11.In the instant case from the bare reading of the relevant clause it is clearly seen that the exception carved out in the clause 1(ii) applies to persons who are allotted a house / plot by the DDA and not to the persons, who have purchased such plot or house from the open market."

6. The respondent has filed its counter affidavit. In the counter affidavit the stand taken by the DDA is that since the petitioner was in possession of

another property which was allotted by the DDA the petitioner would be disentitled to another property of the DDA and thus the subsequent allotment made in favour of the petitioner being the plot at Rohini was liable to be cancelled. Counsel further submits that as soon as this fact came to the notice of the DDA, a show cause notice was issued to the petitioner; time was granted to petitioner no.1 to file reply to the show cause notice; and after following the due process of law DDA has cancelled the allotment made in favour of petitioner no.1.

7. I have heard learned counsel for the parties, considered their rival submissions and also perused the necessary documents filed on record. The basic facts, which have been detailed above, are not in dispute. During the course of hearing, learned counsel for the DDA has been unable to show that the present case is different in any manner from the decision rendered by the Supreme Court in the case of DDA V. Jitender Pal Bhardwaj (supra) and also the decision rendered by a Division Bench of this Court in the case of DDA V. Jai Kanwar Jain (supra). In the case of DDA V. Jai Kanwar Jain (supra) an allotment was made in favour of the said petitioner with respect to a plot measuring 32 sq. mts. The plot was cancelled on the ground that the petitioner‟s wife and son were already in possession of another property. The Division Bench came to the conclusion that the plot of land was purchased by the respondent from the open market by paying full market price and the respondent had not derived any benefit from subsidized allotment by the DDA and merely because the title to the plot purchased by the respondent flows from the DDA, does not disentitle respondent/the allottee from claiming the benefit of the clause. The facts of the present case are fully covered in fact and law by the decision rendered by the Division Bench of this Court in DDA V. Jai Kanwar Jain (supra).

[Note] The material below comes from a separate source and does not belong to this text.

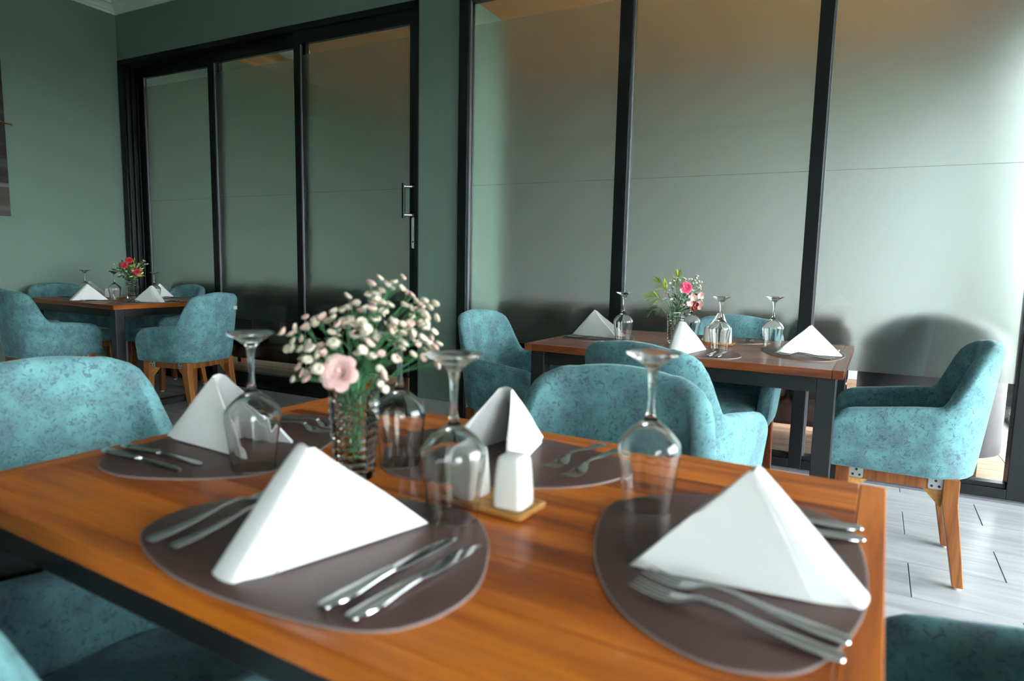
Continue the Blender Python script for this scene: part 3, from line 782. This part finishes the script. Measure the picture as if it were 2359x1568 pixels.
def napkin_meshes(rng, spread=0.066, foot=0.120, back=0.118, H=0.122, apex_y=-0.005, band=0.023):
    # local: folded band at (0,-foot) facing the diner, two free corners at (+-spread, back), apex edge at (0, apex_y, H)
    # base curve: list of (side, panel x, y, band fraction)
    N1 = 14
    half_ang = math.atan2(spread - band, back + foot)
    def vcurve(off):
        nx, ny = math.cos(half_ang), -math.sin(half_ang)
        left = []
        for k in range(N1 + 1):          # free corner -> crease beside the band
            t = k / N1
            xp = (spread - band) * (1 - t); y = back + (-foot + 0.007 - back) * t
            notch = 0.006 * max(0, 1 - (1 - t) / 0.10)
            left.append((xp + (off - notch) * nx, 1.0, y + off * ny))
        bandpts = []
        for k in range(1, 8):            # rounded band, left to right
            a = PI * k / 8
            bandpts.append((math.cos(PI - a), -foot + 0.004 - (0.006 + off) * math.sin(a) ** 0.6))
        pts = [(-1, xp, 1.0, y) for xp, f, y in left] + [(0, 0.0, c, y) for c, y in bandpts] + [(1, xp, 1.0, y) for xp, f, y in reversed(left)]
        return pts
    ph = [rng.uniform(0, 6.28) for _ in range(4)]
    def surf(off, s0, s1, t0, t1):
        base = vcurve(off); m = len(base)
        idx = range(int(round(s0 * (m - 1))), int(round(s1 * (m - 1))) + 1)
        rings = []
        NT = 18
        for q in range(NT + 1):
            t = t0 + (t1 - t0) * q / NT
            ring = []
            te = 0.03 + 0.97 * t
            bw = band * (0.50 + 0.50 * t)
            for j in idx:
                sd, xp, f, by = base[j]; u = j / (m - 1)
                bul = 0.006 * math.sin(PI * t) * (1 - abs(2 * u - 1)) + 0.0035 * math.sin(5 * t + 7 * u + ph[0]) * t * abs(2 * u - 1)
                x = f * bw if sd == 0 else sd * (bw + xp * te + bul)
                y = apex_y + (by - apex_y) * te
                z = H * (1 - t) - 0.010 * (1 - t) ** 6 * (abs(x) / 0.02) ** 2
                z += 0.002 * math.sin(6 * u + ph[1]) * t * (1 - t)
                ring.append((x, y, max(z, 0.0)))
            rings.append(ring)
        return rings
    def thick(rings_o, rings_i):
        mb = MB()
        return mb.loft([ro + ri[::-1] for ro, ri in zip(rings_o, rings_i)])
    body = thick(surf(0.004, 0, 1, 0, 1), surf(0.0, 0, 1, 0, 1)).mesh('outer_fold', True, 70)
    fl1 = thick(surf(0.0075, 0.66, 1.0, 0.02, 0.985), surf(0.0043, 0.66, 1.0, 0.02, 0.985)).mesh('flap', True, 70)
    fl2 = thick(surf(0.0075, 0.0, 0.34, 0.02, 0.985), surf(0.0043, 0.0, 0.34, 0.02, 0.985)).mesh('flap', True, 70)
    inn = thick(surf(-0.0012, 0.06, 0.94, 0.06, 0.99), surf(-0.0045, 0.06, 0.94, 0.06, 0.99)).mesh('inner_fold', True, 70)
    for m in (body, fl1, fl2, inn): m.materials.append(MATS['napkin_cotton'])
    return body, fl1, fl2, inn
NAPS = {}
def get_nap(kind):
    if kind not in NAPS:
        rng = random.Random(kind)
        NAPS[kind] = napkin_meshes(rng, **{0: dict(apex_y=-0.018), 1: dict(spread=0.075, H=0.118, apex_y=0.010, foot=0.104), 2: dict(spread=0.055, H=0.124, back=0.115), 3: dict(spread=0.068, H=0.115, back=0.112)}[kind])
    return NAPS[kind]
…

8. Accordingly, present petition is allowed. The order of cancellation dated 6.11.2006 is quashed. Rule is made absolute. DDA is directed to allot the plot bearing no.833, Pocket-A1, Sector 30, measuring 60 sq. mts. in Rohini, Phase IV, Delhi, in favour of the petitioners and possession thereof shall be handed over to the petitioners by the DDA within one month from completion of all the formalities by the petitioners.

9. Petition stands disposed of in view of above.